346pages, Cyberpunk Orbit Books
Review by Marc Nash
I bought this on the strength of the title and what turned out to be a misleading product description blurb on Amazon which led me to believe this was a physics/maths version of Luke Rehinhart's "The Dice Man", where solving equations replaces rolling a dice for taking decisions or maybe forecasting outcomes. But for all that, it's still a reasonably fair cyber romp, even though this isn't my normal sort of thing.
The title does allude to unified force theory in physics, and indeed this is just one of many, many ideas the author throws into this melting pot, not of all of which sticks. The writing style is unremarkable in terms of its language, but it does keep the action bubbling along through Morden's neat trick not to dwell or bask in his own fecundity of ideas. And this quantum duality, of good thing twinned with reciprocal lesser aspect pervades the whole novel, I feel.
For example, the main character Petrovitch is a delicious construct of cynicism, secrecy, vulnerability (as he is paralysed by the various women drawn to him), and he swears a lot in Russian. All very engaging. He also has a heart condition and suffers several attacks which should actually close him down for good during various deeds that are themselves death-defying in the extremes of physical exertion demanded. So all the psychological good work is undone by this huge slice of incredulity.

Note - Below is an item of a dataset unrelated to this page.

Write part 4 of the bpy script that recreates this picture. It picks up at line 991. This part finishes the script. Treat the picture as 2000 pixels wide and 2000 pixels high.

Some of the language is really flat and lifeless, "The American had entered his very own Heart of Darkness", which is a shame because some of the apocalyptic descriptions of a city undergoing calamity is really rather good. The plot has some neat creative surges and the dystopia is established with great economy. Post nuclear Armageddon, in which countries like Japan and coastal Britain have disappeared under floodwaters, the remaining cities have themselves become melting pots with refugees. London is one such, now called the Metrozone. Petrovitch is himself a refugee from an irradiated Russia and has created a whole new identity for himself to hide behind. But Metrozone is being fought over by immigrant organised crime lords from Japan and Russia, while America revisits its post-Civil War Reconstructionist ethos and seeks to remodel what's left of the world in its own image. Morden has clearly done his history reading and knows enough about science, having been an actual rocket scientist in real life. But again there is an element of throwing everything on to the page and seeing what sticks. And Petrovitch seems to be too much of a deus ex machina in his own right. He just seems in possession of too much knowledge at times, including making a significant contribution to unifying the forces and solving the equation of life.
I enjoyed Equations of Life, but would I pursue the others in the series? I doubt it. Although the teaser for book 2 in the back of this edition made me wobble. Watch this space?